LARGE FOSSIL ANIMAL OF MAESTRICHT.

The large animal, whose fossil remains are found in the quarries of Maestricht, has been deservedly a frequent object of admiration; and the beautiful appearance which its remains possess, in consequence of their excellent state of preservation, in a matrix which admits of their fair display, has occasioned every specimen of this fossil to be highly valued. The lower jaw of this animal, and some other specimens, which were presented by Dr. Peter Camper to the Royal Society, and which are now in the British museum, are among the most splendid and interesting fossils in existence. In 1770, the workmen having discovered part of an enormous head of an animal imbedded in the solid stone, in one of the subterraneous passages of the mountain, gave information to M. Hoffman, who, with the most zealous assiduity, labored until he had disengaged this astonishing fossil from its matrix. But when this was done, the fruits of his labors were wrested from him by an ecclesiastic, who claimed it as being proprietor of the land over the spot on which it was found. Hoffman defended his right in a court of justice; but through the influence employed against him, he was doomed not only to the loss of this inestimable fossil, but to the payment of heavy law expenses. But in time, justice, though tardy, at last arrived; the troops of the French republic secured this treasure, which was conveyed to the national museum.

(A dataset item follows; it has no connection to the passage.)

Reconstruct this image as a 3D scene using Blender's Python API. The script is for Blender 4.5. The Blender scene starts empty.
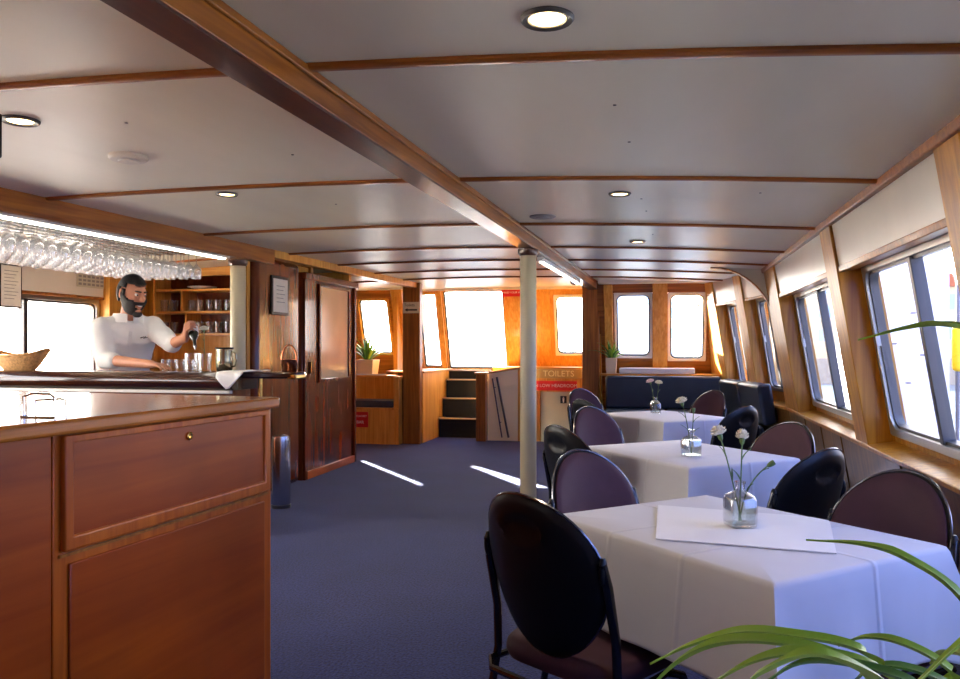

The length of the cervical, dorsal and lumbar vertebrae, appears to have been about nine feet five inches, and that of the vertebræ of the tail about ten foot; adding to which the length of the head, which may be reckoned, considering the loss of the intermaxillary bones, at least at four feet, we may safely conclude the whole length of the skeleton of the animal to have approached very nearly to twenty-four feet. The head is a sixth of the whole length of the animal; a proportion approaching very near to that of the crocodile, but differing much from that of the monitor, the head of which animal forms hardly a twelfth part of the whole length. The tail must have been very strong, and its width, at its extremity, must have rendered it a most powerful oar, and have enabled the animal to have opposed the most agitated waters, as has been well remarked by naturalists who have examined it. From this circumstance, and from the other remains which accompany those of this animal, there can be no doubt of its having been an inhabitant of the ocean. Taking all these circumstances into consideration, M. Cuvier concludes, and certainly on fair, if not indisputable grounds, that this animal must have formed an intermediate genus between those animals of the lizard tribe which have an extensive and forked tongue, which include the monitors and the common lizards, and those which have a short tongue and the palate armed with teeth, which comprise the iguanas, marbres, and anolis. This genus, he thinks, could only have been allied to the crocodile by the general characters of the lizards.